His research includes observing solar weather and discovering the physics that cause them. There are three types of solar storms: coronal mass ejections, solar flares, and solar particle events. Fischer says they are all caused by "the sun's trick of converting magnetic energy into motion, heat and light. It does it very suddenly, kind of like a lightning bolt."

The conversions vary in size and frequency from small events that happen several times a day to larger events that happen in long cycles.

Fischer likens his research to hurricane monitoring. NASA develops data, theories, and models to increase awareness and give other agencies the tools they need to take operational precautions.

When they are large enough, the events can affect earth infrastructure systems.

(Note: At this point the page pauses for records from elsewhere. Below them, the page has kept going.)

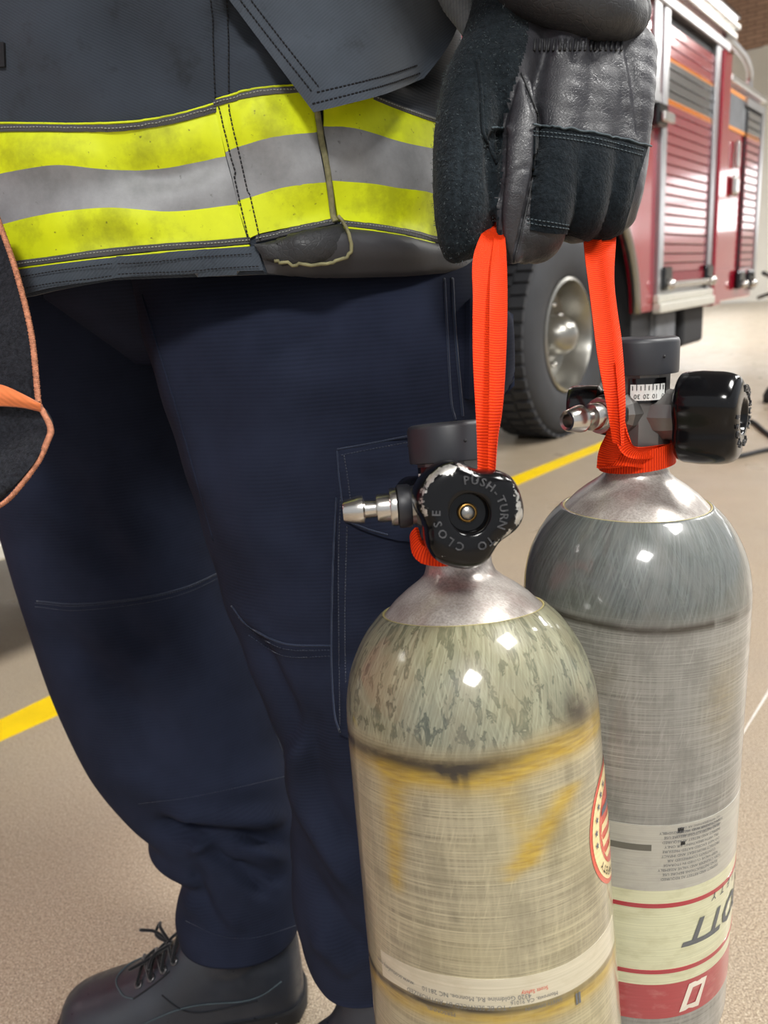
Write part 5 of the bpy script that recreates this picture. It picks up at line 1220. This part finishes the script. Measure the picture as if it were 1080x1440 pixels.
# ---- glove
def glove():
    mb = MB(); d = .53
    def G(x, y, dd, rp): q = P(x, y, dd); return (q[0], q[1], q[2], rp*dd/F)
    def ch(l, sub=14): chain_balls(mb, [G(*k) for k in l], 10, sub)
    # back of the hand and four fingers curling round the webbing
    ch([(792, 70, .545, 44), (790, 130, .540, 46), (782, 190, .535, 40), (775, 250, .528, 36), (768, 300, .525, 33), (762, 332, .530, 32), (750, 342, .545, 28), (738, 325, .565, 26), (735, 290, .575, 24)], 26)
    ch([(830, 75, .550, 44), (834, 135, .545, 44), (830, 195, .540, 36), (826, 250, .532, 32), (822, 292, .532, 29), (815, 312, .542, 28), (800, 312, .562, 26), (785, 285, .578, 24)], 24)
    ch([(862, 80, .556, 42), (868, 140, .553, 40), (868, 200, .548, 34), (864, 250, .543, 30), (858, 290, .545, 29), (848, 312, .555, 28), (830, 310, .572, 26), (820, 280, .585, 22)], 24)
    ch([(878, 90, .566, 32), (886, 140, .563, 29), (890, 195, .560, 25), (886, 240, .556, 24), (878, 280, .558, 24), (866, 305, .568, 24), (850, 300, .584, 22)], 24)
    for a_, b_, q_ in ((775, 828, 0), (826, 864, .009), (864, 888, .017)):
        m_ = (a_+b_)/2; ch([(m_+8, 80, .548+q_*.5, 40), (m_+6, 150, .542+q_*.6, 38), (m_+3, 210, .536+q_, 33), (m_, 262, .531+q_, 28), (m_-5, 300, .540+q_, 25)], 14)
    # palm and thumb (suede), hanging in front
    ch([(715, -20, .552, 42), (702, 30, .55, 46), (690, 75, .545, 46), (668, 120, .538, 46), (656, 180, .530, 46), (652, 240, .524, 45), (650, 295, .520, 41), (645, 335, .522, 30)], 26)
    ch([(740, 60, .55, 40), (712, 110, .535, 40), (708, 170, .540, 34), (700, 220, .545, 30)], 14)
    ch([(700, 220, .56, 40), (705, 270, .572, 36), (700, 310, .57, 26)], 10)
    ch([(668, 300, .528, 30), (665, 335, .53, 24), (640, 352, .525, 19)], 8)
    # fourchette between thumb and index finger
    ch([(736, 125, .522, 14), (734, 165, .516, 22), (729, 215, .512, 26), (722, 270, .511, 25), (716, 320, .515, 19), (716, 350, .520, 15), (722, 362, .524, 11)], 24)
    ch([(745, 330, .527, 28), (738, 352, .53, 20)], 6)
    m2 = remesh(mb, .0022, 5, .5)
    V = np.array([v.co[:] for v in m2.vertices]); X, Y = proj(V)
    FcP = [tuple(p.vertices) for p in m2.polygons]
    N = np.zeros_like(V); nn = np.array([v.normal[:] for v in m2.vertices])
    # creases in the leather, gathers under the cuff
    D = np.zeros(len(V)); tocam = nrm(CP-V.mean(0)); front = np.clip(nn @ tocam*3, 0, 1)
    for pts, w_, a in ([((735, 105), (752, 150), (758, 180), (752, 240), (735, 320), (722, 372)), 3.2, -.0042], [((731, 100), (716, 140), (708, 190), (706, 240), (700, 290), (706, 345), (716, 372)), 3.2, -.004],
        [((822, 235), (812, 272), (806, 325)), 6, -.001], [((862, 235), (858, 270), (842, 330)), 6, -.001], [((890, 235), (888, 270), (874, 318)), 4, -.001], [((700, 175), (690, 230), (698, 290)), 8, -.004],
        [((670, 80), (676, 130), (680, 190), (700, 232)), 3, -.002], [((654, 150), (650, 230), (648, 320), (655, 360)), 3, -.002], [((680, 185), (720, 180)), 4, .002],
        [((880, 60), (892, 120), (900, 200)), 4, -.0022], [((868, 60), (878, 110), (884, 160)), 4, .002], [((760, 180), (800, 186), (860, 195), (914, 208)), 3, -.0012], [((770, 60), (760, 100)), 5, -.002], [((812, 50), (806, 88)), 4, -.0024], [((838, 50), (836, 85)), 4, -.0022], [((790, 50), (782, 80)), 4, .002], [((824, 50), (820, 80)), 3, .002],
        [((706, 250), (722, 240), (745, 236)), 3, -.0012], [((704, 262), (720, 256)), 3, -.001]):
        dd, T_, S_ = seg_dist(X, Y, cr(pts, 20) if len(pts) > 2 else pts); D += a*np.exp(-(dd/w_)**2)*np.clip(np.minimum(T_, 1-T_)*8+.2, 0, 1)
    D += .0003*np.sin(V[:, 0]*260+3*np.sin(V[:, 2]*90))*np.sin(V[:, 2]*210+V[:, 0]*120)*.6
    V2 = V+nn*(D*front)[:, None]
    for i, v in enumerate(m2.vertices): v.co = Vector(V2[i])
    # leather / suede by sewing pattern
    bx = np.array([(60, 742), (100, 730), (140, 716), (180, 709), (240, 706), (290, 699), (345, 706), (400, 712)])
    m2.materials.append(M['leather']); m2.materials.append(M['suede']); m2.materials.append(M['leather_dark'])
    cen = np.array([V2[list(p)].mean(0) for p in FcP]); cx_, cy_ = proj(cen)
    lim = np.interp(cy_, bx[:, 0], bx[:, 1]); mi = np.where(cx_ < lim, 1, 0); mi = np.where((mi == 0) & (cy_ > 322) & (cx_ > 735), 2, mi)
    m2.polygons.foreach_set('material_index', mi.astype(int)); m2.update()
    g = bpy.data.objects.new('glove', m2); COL.objects.link(g); wchild(g, person)
    tg = bvh(V2, FcP)
    kp = strip('knuckle_patch', [(751, 179), (780, 180), (830, 187), (875, 196), (909, 206)], [(745, 324), (772, 328), (805, 330), (840, 340), (874, 326)], tg, M['suede_patch'], g, .0016, .0028, 60, 44, .0006)
    tk = bvh([v.co[:] for v in kp.data.vertices], [tuple(p.vertices) for p in kp.data.polygons])
    mb2 = MB()
    for pts in ([(750, 185), (790, 189), (840, 196), (905, 212)], [(750, 191), (790, 195), (840, 203), (903, 219)], [(742, 308), (770, 312), (800, 317)], [(742, 314), (770, 318), (800, 322)]): seam('', pts, tk, None, None, .0004, .0005, dash=.0028, mb=mb2)
    seam('', [(690, 181), (706, 180)], tg, None, None, .0009, .001, dash=.003, mb=mb2)
    wchild(mb2.build('patch_stitching', M['thread_mid'], None, True, kind='stuff'), g)
    seam('finger_seam', [(733, 102), (751, 148), (757, 180), (751, 240), (735, 318), (723, 368)], tg, M['leather_dark'], g, .0009, .0002)
    seam('thumb_seam', [(672, 85), (677, 130), (681, 190), (700, 230)], tg, M['suede'], g, .0012, .0004); seam('patch_edge', [(746, 178), (780, 180), (830, 187), (875, 196), (911, 206)], tg, M['thread_mid'], g, .0007, .0026)
    # suede nap
    fb = MB(); idx = np.where(mi == 1)[0]; idx = [i for i in idx if (nn[FcP[i][0]] @ nrm(CP-cen[i])) > -.3]
    for i in rng.choice(idx, 2600, replace=True):
        p = cen[i]+rng.normal(size=3)*.0007; n_ = nn[FcP[i][0]]; dn = nrm(n_*.6+rng.normal(size=3)*.55+np.array([0, 0, -.3])); L = .0010+.0018*rng.random()**2; sd_ = nrm(np.cross(dn, rng.normal(size=3)))*.00016
        m_ = p+dn*L*.5+rng.normal(size=3)*.0003; e_ = p+dn*L; fb.add([p-sd_, p+sd_, m_+sd_, m_-sd_, e_], [(0, 1, 2, 3), (3, 2, 4)])
    wchild(fb.build('suede_nap', M['fibre'], None, False, kind='stuff'), g)
    # gauntlet cuff
    cm = MB()
    def ch2(l, sub=16): chain_balls(cm, [G(*k) for k in l], 10, sub)
    ch2([(735, -28, .525, 44), (770, -15, .52, 44), (812, 0, .52, 44), (850, 14, .525, 43), (874, 24, .54, 38)], 20)
    ch2([(690, 0, .60, 40), (760, 0, .615, 46), (850, 10, .61, 44), (880, 20, .575, 36)], 16)
    ch2([(730, -45, .545, 46), (800, -50, .54, 50), (862, -45, .55, 46)], 14); ch2([(730, -45, .61, 46), (800, -50, .62, 50), (862, -45, .60, 46)], 14)
    ch2([(800, 34, .532, 20), (850, 46, .54, 20), (886, 54, .55, 17)], 10); ch2([(893, 5, .553, 16), (896, 16, .553, 16)], 4)
    m3 = remesh(cm, .0028, 5); m3.materials.append(M['leather_dark']); c_ = bpy.data.objects.new('gauntlet_cuff', m3); COL.objects.link(c_); wchild(c_, g)
    # knitted wristlet at the thumb side
    kn = MB(); q = cr([G(630, -40, .56, 24), G(640, -5, .555, 22), G(655, 25, .55, 17), G(662, 45, .548, 12)], 60)
    kn.tube(q[:, :3], [r_*(1+.05*math.sin(i*1.7)) for i, r_ in enumerate(q[:, 3])], 28); wchild(kn.build('knit_wristlet', m_fabric('grey_knit', S(104, 106, 108), .0022, (0, 0, .2), .3), None, True), g)
    gm = MB()
    for k in range(18):
        x = 752+k*7.2; gm.tube([h[0]+h[1]*.0007 for h in hits(tg, [(x, 56), (x-1, 64), (x-1.5, 72)])], .0010, 5)
    wchild(gm.build('elastic_gathers', M['leather_dark'], None, True), g)
    return tg
tg = glove()
def glove_right():
    mb = MB(); b = np.array([-.55, .70, .99])
    chain_balls(mb, [tuple(b+np.array([0, 0, .05]))+(.035,), tuple(b)+(.042,), tuple(b+np.array([0, -.01, -.06]))+(.040,)], 10, 10)
    for k in range(4): o_ = np.array([-.03+.02*k, .01*k, 0]); chain_balls(mb, [tuple(b+o_+np.array([0, 0, -.07]))+(.013,), tuple(b+o_+np.array([0, -.01, -.11]))+(.012,), tuple(b+o_+np.array([.012, .0, -.14]))+(.011,)], 8, 10)
    chain_balls(mb, [tuple(b+np.array([.04, -.02, -.02]))+(.015,), tuple(b+np.array([.055, -.03, -.07]))+(.013,)], 8, 8)
    m2 = remesh(mb, .003, 4); m2.materials.append(M['leather']); g = bpy.data.objects.new('glove', m2); COL.objects.link(g); wchild(g, person)
glove_right()

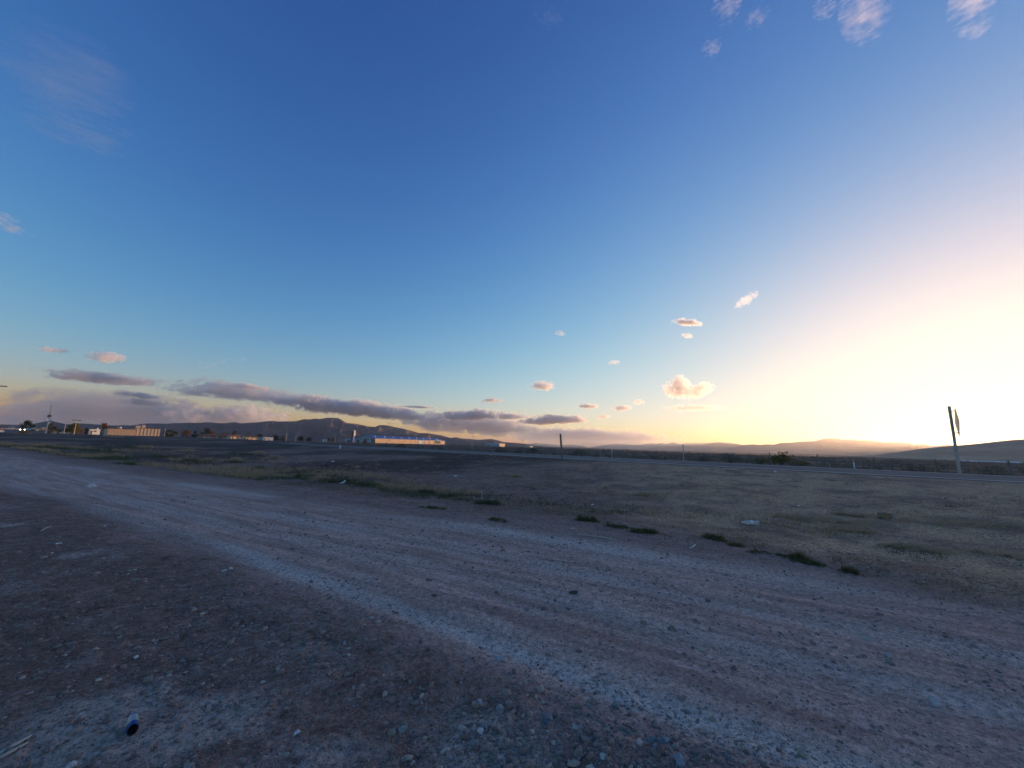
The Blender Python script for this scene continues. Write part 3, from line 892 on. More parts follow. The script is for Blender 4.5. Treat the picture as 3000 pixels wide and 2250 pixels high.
STONES = [
 (1177, 2139, 20, 'rounded grey-green pebble at the bottom centre', (.22, .25, .24)),
 (1190, 2125, 11, 'small pinkish pebble touching the grey-green one', (.34, .28, .24)),
 (1148, 2148, 16, 'upright tan pebble left of the grey-green one', (.26, .22, .17)),
 (1409, 2143, 13, 'squarish whitish pebble in the bottom middle', (.55, .51, .46)),
 (1423, 2130, 16, 'bluish pebble just behind the squarish whitish one', (.17, .20, .24)),
 (1305, 2202, 17, 'long upright beige pebble low in the middle', (.38, .35, .29)),
 (1466, 2074, 18, 'pear-shaped grey pebble in the gravel windrow', (.30, .29, .30)),
 (1405, 2056, 13, 'pale oval pebble left of the pear-shaped one', (.36, .36, .38)),
 (1690, 2133, 20, 'pale angular stone in the gravel windrow', (.33, .30, .28)),
 (1606, 2102, 18, 'flat brownish stone at the windrow edge', (.27, .23, .21)),
 (1598, 2118, 16, 'dark blue-grey stone under the flat brownish one', (.12, .14, .17)),
 (1911, 2170, 18, 'blue-green stone in the cluster low right of centre', (.14, .20, .22)),
 (1933, 2176, 17, 'dark grey stone beside the blue-green one', (.16, .16, .17)),
 (1952, 2170, 17, 'light lilac stone at the right of the stone pair', (.30, .29, .31)),
 (1927, 2194, 15, 'pale blue stone in front of the stone pair', (.24, .27, .32)),
 (1624, 2178, 13, 'small pointed beige stone low in the windrow', (.40, .36, .30)),
 (1769, 2218, 14, 'pointed whitish stone near the bottom edge', (.46, .44, .40)),
 (1992, 2232, 22, 'broad grey stone at the very bottom right of centre', (.24, .25, .28)),
 (1802, 2068, 15, 'smooth grey-green stone high in the windrow', (.20, .24, .23)),
 (1680, 1736, 17, 'dark clod lying alone on the track', (.07, .06, .055)),
 (1465, 1928, 13, 'light round stone at the upper left of the windrow', (.38, .38, .39)),
 (1095, 1897, 18, 'brown dirt clod left of the pale rut', (.17, .13, .09)),
 (1032, 1875, 16, 'taller brown clod behind the first one', (.15, .125, .095)),
 (1130, 2036, 14, 'narrow tan stone standing on the left dirt', (.38, .31, .24)),
 (268, 1427, 12, 'whitish stone on the far left of the track', (.6, .58, .55)),
 (676, 1667, 10, 'small white stone at the left rut edge', (.6, .55, .46)),
 (656, 1674, 12, 'pale stone just left of the small white one', (.42, .39, .35)),
 (172, 1593, 8, 'tiny white stone out on the left dirt', (.68, .66, .62)),
 (398, 1926, 9, 'white pebble in the left foreground', (.62, .61, .57)),
 (1123, 1979, 9, 'beige pebble between the clods and the narrow tan stone', (.4, .34, .27)),
 (871, 2148, 11, 'white pebble low left of centre', (.62, .61, .62)),
 (212, 2242, 12, 'whitish pebble at the bottom left edge', (.55, .55, .55)),
 (2603, 1923, 14, 'flat pale stone on the right of the track', (.34, .32, .29)),
 (2538, 1871, 10, 'small pale stone on the right track shoulder', (.4, .38, .35)),
 (2737, 2056, 18, 'elongated light stone low on the right track', (.42, .41, .41)),
]
for k, (a, b_, c_, lab, colr) in enumerate(STONES):
    stone(a, b_, c_, lab, colr, .75, k + 3)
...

Fischer says flares can disrupt satellites, cause changes in the ionosphere that interrupt communication and navigation, and, rarely, induce a current on the earth that can feed back into our generators and cause them to burn out.

So should we be concerned about the impacts of solar weather? Fischer says that while there is no way we can know with certainty, "there are people in the government, FEMA, who are considering whether this is the kind of event that is low probability but high impactů the best answer I have is 'maybe'."

Fischer is quick to point out, though, that these events are not new. Solar weather was first observed around the time of the Civil War when we began to use the telegraph, because the sun's magnetic currents interrupted the telegraph signals. As our technology and infrastructure become increasingly digital, we increase our sensitivity to solar action.

While ships sailing off coasts and planes flying around the poles are alerted to minor events on a regular basis, most of us will only notice the effects of large cycles in solar weather.

According to Fischer, last year marked a solar minimum with minimal magnetic activity on the sun. Activity will likely "increase and peak in 2013, at which point we should begin to look for big events."

These events, though noticeable, are not likely to be as dire as Hollywood would have us imagine. Fischer says perhaps the most obvious impact for many will be disruptions to their GPS devices, skewing them by about 300 meters at most. "I think you can still get to your dentist," he says.